Enhancing the Performance of Photovoltaic Powered Reverse Osmosis Desalination Systems by Active Thermal Management

Abstract

Reverse osmosis (RO) is a well-known process for desalinating seawater and brackish groundwater. Desalination is energy-intensive, so using photovoltaic (PV) panels to power the process is an attractive and cost-effective concept, especially for community-scale systems. Increasing the system efficiency will lower the total cost of water produced, making the systems more economically competitive for a greater number of geographic locations. It is noted in this paper that the amount of water produced by a PV-powered RO (PVRO) system can be increased if the temperatures of the solar panel and the reverse osmosis feed water are actively managed. For a given level of solar radiation, a photovoltaic panel produces more power at a lower temperature. Also, for a given power, an RO system produces more clean water at a higher input (feed) water temperature. An active thermal management system is needed to exploit these complementary characteristics by cooling the solar panel and warming the RO feed water, increasing the amount of fresh water produced.

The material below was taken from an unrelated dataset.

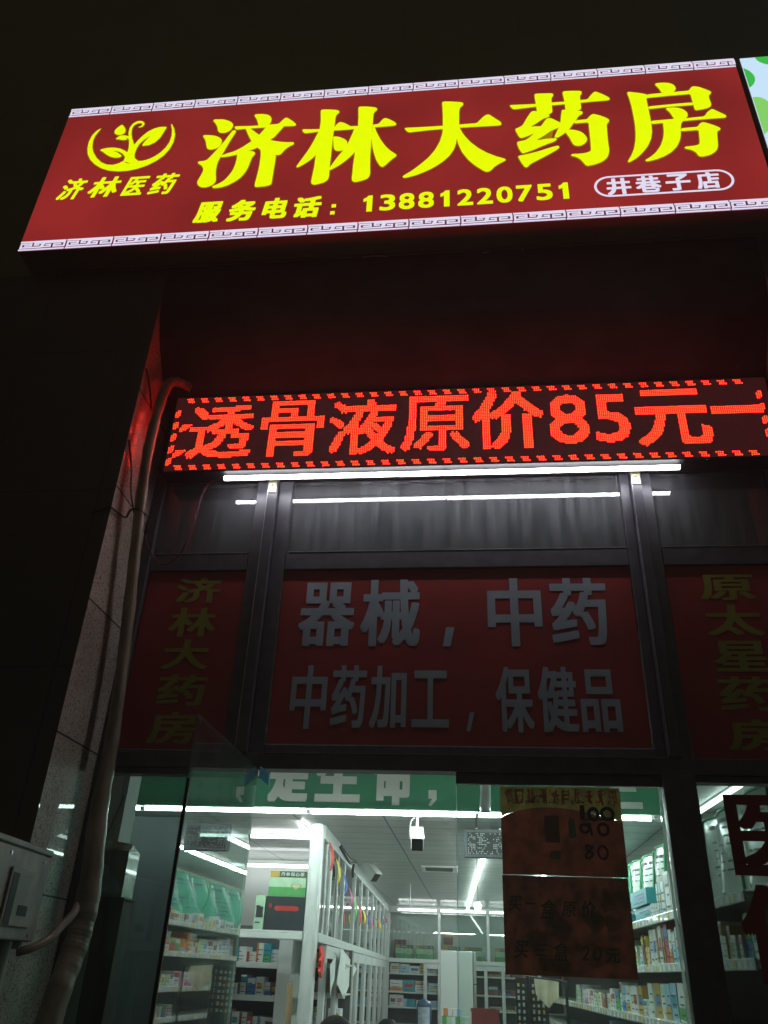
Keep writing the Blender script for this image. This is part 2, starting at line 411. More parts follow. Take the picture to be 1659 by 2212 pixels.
def put_line(mb, txt, x0, x1, z0, z1, y, mi=0, bold=0.02, gap=0.12, shear=0.0, plane=None):
    n = len(txt); w = (x1-x0)/n
    for i, ch in enumerate(txt):
        if ch == ' ': continue
        put_text(mb, ch, x0+w*(i+gap/2), x0+w*(i+1-gap/2), z0, z1, y, mi, bold, shear, plane)
GLYPHS = {
 '济': '''-1570,6238 -1566,6251 -1505,6245 -1468,6226 -1443,6204 -1433,6185 -1431,6159 -1441,6126 -1464,6107 -1492,6105 -1511,6112 -1523,6132 -1532,6170 -1548,6206
-1613,6086 -1609,6097 -1562,6091 -1525,6078 -1496,6055 -1483,6031 -1482,6000 -1490,5972 -1511,5953 -1540,5946 -1561,5954 -1572,5974 -1581,6014 -1593,6052
-1430,6117 -1419,6125 -1406,6119 -1404,6102 -1430,6018 -1455,5916 -1472,5860 -1481,5803 -1480,5747 -1475,5702 -1468,5671 -1466,5646 -1473,5622 -1493,5603 -1525,5593 -1550,5599 -1569,5616 -1580,5642 -1579,5663 -1567,5705 -1559,5748 -1560,5767 -1572,5794 -1587,5809 -1602,5822 -1604,5838 -1597,5842 -1571,5841 -1551,5850 -1531,5885 -1511,5925 -1488,5971 -1465,6022
-1304,6257 -1300,6271 -1254,6269 -1222,6259 -1201,6242 -1189,6216 -1188,6182 -1194,6162 -1201,6146 -1266,6150 -1272,6181 -1283,6217
-1418,6150 -1415,6162 -1397,6160 -1310,6153 -1137,6154 -1122,6179 -1104,6208 -1094,6213 -1077,6200 -1044,6165 -1025,6138 -1027,6125 -1040,6122 -1100,6126 -1220,6127 -1307,6128 -1346,6129 -1397,6126 -1409,6132
-1216,6129 -1098,6129 -1118,6090 -1149,6027 -1176,5997 -1218,5959 -1247,5933 -1292,5908 -1365,5879 -1410,5869 -1452,5864 -1466,5867 -1468,5879 -1439,5895 -1390,5912 -1344,5946 -1306,5985 -1281,6009 -1249,6058
-1346,6132 -1318,6132 -1285,6095 -1248,6054 -1208,6023 -1174,5998 -1118,5976 -1067,5965 -1026,5962 -1019,5950 -1024,5938 -1050,5921 -1072,5895 -1089,5858 -1101,5848 -1124,5849 -1170,5873 -1223,5907 -1245,5932 -1270,5964 -1293,6003 -1320,6065
-1294,5905 -1268,5899 -1254,5885 -1254,5869 -1268,5845 -1275,5801 -1281,5752 -1296,5700 -1319,5656 -1351,5623 -1389,5596 -1428,5582 -1467,5579 -1479,5590 -1478,5600 -1449,5614 -1416,5641 -1393,5682 -1374,5730 -1365,5785 -1363,5836 -1365,5884 -1322,5905
-1225,5911 -1122,5852 -1120,5798 -1121,5704 -1121,5631 -1120,5589 -1125,5577 -1149,5568 -1209,5564 -1220,5574 -1221,5598 -1216,5677 -1213,5757 -1215,5839 -1219,5884''',
 '林': '''-880,6260 -871,6271 -823,6264 -775,6254 -760,6240 -761,6222 -778,6203 -781,6173 -782,6066 -784,5974 -783,5852 -784,5746 -782,5659 -782,5617 -787,5593 -802,5574 -829,5563 -860,5555 -877,5561 -884,5579 -884,5603 -877,5718 -876,5827 -874,5926 -872,6063 -871,6156
-981,6075 -977,6085 -941,6079 -873,6074 -781,6082 -766,6114 -752,6129 -740,6128 -715,6112 -686,6085 -680,6079 -634,6079 -630,6054 -682,6048 -783,6049 -875,6049 -917,6045 -959,6042 -970,6051
-872,6063 -857,5930 -877,5827 -885,5809 -918,5769 -956,5735 -980,5720 -986,5729 -980,5747 -955,5807 -927,5874 -901,5955 -885,6018
-783,5992 -753,5987 -721,5967 -699,5945 -690,5922 -691,5887 -700,5862 -720,5849 -744,5848 -761,5857 -770,5876 -776,5922
-642,6259 -636,6270 -584,6264 -537,6250 -523,6238 -525,6218 -543,6196 -545,6146 -545,6039 -545,5922 -546,5796 -543,5684 -539,5623 -543,5596 -557,5574 -590,5562 -621,5553 -638,5561 -645,5582 -644,5633 -643,5725 -639,5831 -636,5932 -634,6049 -636,6163
-546,6079 -509,6080 -493,6109 -476,6136 -457,6130 -427,6105 -402,6079 -399,6063 -409,6053 -458,6051 -545,6051
-634,6076 -630,5855 -639,5827 -667,5783 -704,5737 -742,5701 -781,5673 -784,5693 -769,5732 -737,5803 -704,5863 -687,5912 -670,5981 -655,6052
-543,6055 -531,6052 -516,5997 -491,5929 -459,5862 -430,5818 -396,5783 -388,5772 -392,5761 -419,5733 -445,5696 -461,5676 -470,5672 -483,5681 -507,5736 -524,5800 -537,5870 -545,5948''',
 '大': '''-122,6250 -115,6260 -74,6255 -3,6240 8,6227 5,6207 -14,6186 -19,6146 -21,6014 -25,5944 -36,5884 -40,5844 -54,5789 -80,5736 -115,5691 -162,5647 -216,5611 -275,5581 -333,5564 -345,5569 -348,5579 -339,5590 -295,5625 -249,5674 -202,5731 -163,5798 -135,5873 -120,5948 -117,6006 -117,6124 -120,6212
-348,6020 -342,6026 -262,6022 -117,6020 -20,6021 85,6022 104,6049 129,6085 149,6099 161,6097 192,6058 227,6018 230,5998 224,5986 194,5985 62,5989 -22,5990 -119,5990 -212,5987 -320,5979 -333,5991
-20,5995 5,5921 44,5847 90,5786 136,5741 189,5702 238,5676 243,5666 237,5656 210,5640 178,5613 158,5585 146,5572 127,5571 112,5584 67,5633 29,5688 -5,5759 -28,5842 -35,5894 -31,5957''',
 '药': '''438,6260 447,6270 544,6262 551,6246 545,6229 537,6217 534,6157 534,6084 527,6069 510,6058 479,6071 443,6094 442,6148 440,6209
605,6259 613,6273 669,6270 713,6264 720,6250 714,6229 705,6216 703,6156 703,6094 695,6079 669,6069 610,6069 612,6148 609,6215
286,6168 292,6174 360,6170 443,6167 537,6170 609,6169 707,6174 747,6174 768,6212 791,6243 803,6245 836,6217 872,6179 876,6162 867,6151 779,6150 703,6146 607,6143 536,6142 441,6140 310,6129 297,6142
445,6095 417,6099 407,6089 382,6037 353,5969 330,5952 310,5941 309,5929 323,5877 332,5857 341,5851 365,5860 415,5887 457,5903 486,5935 460,5949 429,5953 397,5950 426,5973 476,6019 508,6032 515,6041 510,6058
508,6022 491,6011 464,5959 447,5933 417,5889 392,5857 363,5830 318,5821 313,5809 319,5765 335,5718 344,5711 397,5733 460,5769 528,5801 541,5815 538,5827 522,5831 476,5828 423,5821 466,5855 515,5900 564,5926 573,5969 553,5988 523,6017
313,5684 318,5692 368,5702 435,5722 505,5749 544,5761 551,5750 546,5735 522,5713 470,5676 418,5640 379,5614 362,5589 353,5585 344,5594 327,5637
589,6084 595,6090 630,6083 677,6070 704,6063 708,6047 701,6033 683,6022 661,5978 639,5940 614,5895 591,5869 545,5829 527,5836 546,5890 564,5932 574,5982 582,6039
660,5980 728,5982 742,6008 763,6028 775,6025 812,6003 844,5976 852,5960 846,5941 833,5924 829,5864 825,5772 824,5693 817,5652 804,5621 779,5594 740,5574 698,5563 684,5568 675,5590 659,5624 638,5647 615,5658 610,5668 618,5676 659,5673 697,5678 722,5692 725,5710 728,5783 731,5888 733,5952 648,5951
592,5878 616,5898 647,5891 680,5872 702,5841 712,5809 709,5785 693,5759 669,5743 650,5743 632,5755 623,5782 613,5826''',
 '房': '''981,6208 989,6221 1014,6213 1059,6198 1096,6180 1100,6149 1084,6145 1084,6066 1084,5989 1083,5906 1078,5832 1064,5766 1037,5702 1000,5646 962,5603 922,5574 916,5579 918,5590 939,5629 961,5687 977,5757 986,5824 992,5904 993,5999 992,6090 987,6163
1150,6272 1159,6284 1196,6286 1234,6277 1257,6257 1265,6229 1261,6206 1247,6187 1240,6175 1180,6181 1169,6228
1093,6180 1183,6184 1253,6185 1335,6187 1350,6215 1364,6228 1394,6218 1428,6191 1455,6166 1457,6155 1449,6139 1437,6129 1436,6095 1439,6043 1432,6024 1415,6010 1375,5999 1344,5996 1340,6010 1339,6074 1339,6154 1210,6152 1086,6146
1084,6063 1198,6069 1340,6072 1342,6047 1195,6045 1085,6039
1180,6027 1188,6037 1228,6037 1261,6027 1285,6003 1296,5973 1291,5945 1277,5928 1263,5911 1216,5922 1209,5952 1199,5994
1083,5926 1217,5930 1277,5928 1384,5934 1404,5970 1431,5997 1442,5994 1471,5962 1500,5933 1503,5920 1493,5908 1439,5909 1251,5905 1147,5899 1082,5897
1148,5905 1155,5917 1253,5918 1260,5902 1247,5887 1239,5851 1229,5778 1217,5731 1193,5680 1158,5636 1117,5605 1066,5581 1020,5569 1011,5575 1012,5586 1036,5601 1073,5639 1107,5695 1130,5759 1142,5819 1146,5868
1237,5839 1332,5842 1347,5870 1364,5883 1382,5875 1422,5846 1449,5822 1452,5811 1446,5800 1429,5790 1422,5739 1414,5668 1407,5642 1391,5614 1362,5591 1320,5579 1301,5583 1294,5598 1287,5622 1265,5645 1236,5657 1235,5669 1242,5676 1273,5676 1303,5680 1318,5690 1322,5708 1333,5813 1234,5813''',
 'logo': '''-2313,6248 -2340,6221 -2359,6176 -2366,6112 -2359,6045 -2344,5989 -2315,5933 -2271,5881 -2223,5841 -2169,5814 -2108,5800 -2045,5799 -1986,5812 -1928,5838 -1877,5876 -1839,5921 -1811,5980 -1797,6051 -1800,6124 -1817,6187 -1843,6239 -1844,6230 -1828,6176 -1820,6114 -1823,6053 -1838,6001 -1864,5954 -1897,5919 -1932,5896 -1969,5884 -1993,5888 -2020,5867 -2068,5872 -2093,5898 -2116,5877 -2153,5865 -2194,5872 -2235,5898 -2278,5947 -2314,6010 -2331,6060 -2340,6122 -2337,6171 -2325,6207
-2092,5892 -2087,5924 -2093,5945 -2082,5979 -2083,6027 -2092,6083 -2103,6120 -2116,6177 -2118,6230 -2105,6270 -2081,6292 -2053,6292 -2033,6277 -2025,6260 -2028,6239 -2041,6225 -2060,6225 -2061,6230 -2044,6237 -2039,6256 -2048,6269 -2073,6269 -2094,6252 -2101,6219 -2095,6169 -2081,6118 -2060,6067 -2049,6042 -2033,5992 -2031,5950 -2022,5914 -1993,5887 -2019,5861
-2053,6045 -2040,6083 -2017,6129 -1985,6175 -1950,6202 -1912,6213 -1871,6210 -1869,6199 -1881,6151 -1895,6097 -1919,6058 -1954,6035 -1996,6032 -1998,6042 -1987,6077 -1961,6129 -1994,6096 -2018,6056 -2029,6010 -2031,5962 -2048,5988
-2270,6018 -2264,6027 -2226,6037 -2182,6035 -2139,6021 -2102,5996 -2077,5973 -2078,5920 -2088,5933 -2107,5964 -2140,5992 -2182,6002 -2147,5983 -2111,5947 -2120,5933 -2152,5932 -2186,5946 -2220,5973 -2246,6000
-2189,6118 -2180,6141 -2159,6154 -2125,6149 -2104,6136 -2094,6095 -2107,6121 -2130,6131 -2108,6115 -2116,6105 -2140,6104 -2171,6117
-2177,6266 -2167,6255 -2147,6224 -2139,6201 -2140,6174 -2156,6160 -2175,6157 -2201,6171 -2213,6191 -2212,6216 -2198,6242''',
}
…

This can be accomplished by running the RO feed water through a heat exchanger attached to the back of the solar panel, cooling it. Furthermore, the ability to cool the solar panels permits the addition of low-cost, flat-plate concentrating mirrors to be used with the PV panels, which further increases the PV power output. The flow of the water through the respective units must be actively controlled as there are limits for the maximum temperatures of both the RO water and PV panels. In this paper, a concept for an active PVRO thermal control system is presented. Simulations and experimental results show the effectiveness of this approach. In experiment, a 57% increase in fresh water production was achieved. These experimental results agree well with simulation models.